On tax evasion: My philosophy of “as long as you know you have it why bother where it is” was proving to be incompatible with reality.

On his midlife physical exam: Over fifty years of changes and chance, and there was little that had need of attention other than the need for some attention.

On singing: Nat King Cole had diction. I still say his diction was better ’n Blue Eyes’. Nat came at the wrong time; Nat was under Blue Eyes like I was under Presley.
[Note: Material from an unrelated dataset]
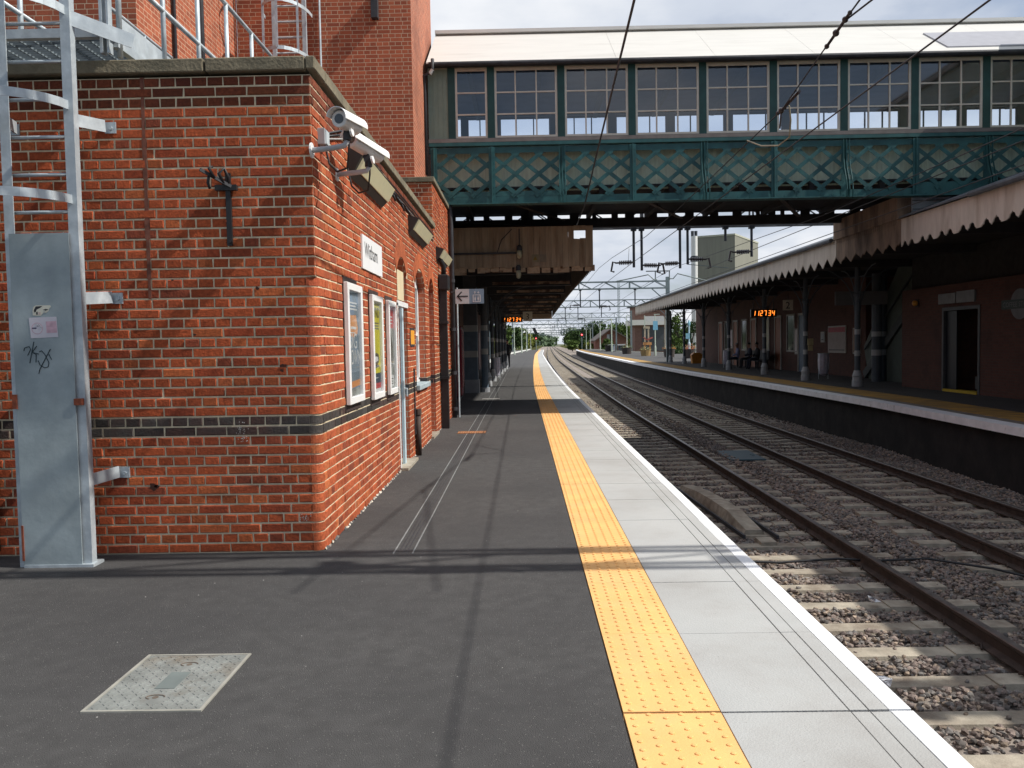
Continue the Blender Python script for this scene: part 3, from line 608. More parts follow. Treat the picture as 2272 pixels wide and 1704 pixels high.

On performing: I can work with a symphony orchestra, a jazz orchestra, a school band. It’s just if they know music just as well as I do. Which is only from a magazine that had the guitar chords printed. I put my hands where the dots were and came along from there… If it wasn’t for the feeling I get while performing, I think it would have been impossible for me to have continued as long as I have. It is also difficult for me to conceive what on earth people see in my act that has caused it to linger as long as it has.

On joy: The greatest highs I’ve ever had in life have come from a mob of as many as sixty-two thousand voices, and also from the moan of one.

On rock ’n’ roll’s origins: [It was] like four or five avenues rolling toward one another… Rock ’n’ roll is music. That’s my one-word answer. It’s a mixture of a lot of music, like bluegrass. It fades into this and fades into that. Most people’s impressions overlap other people’s impressions, and music is like that, too.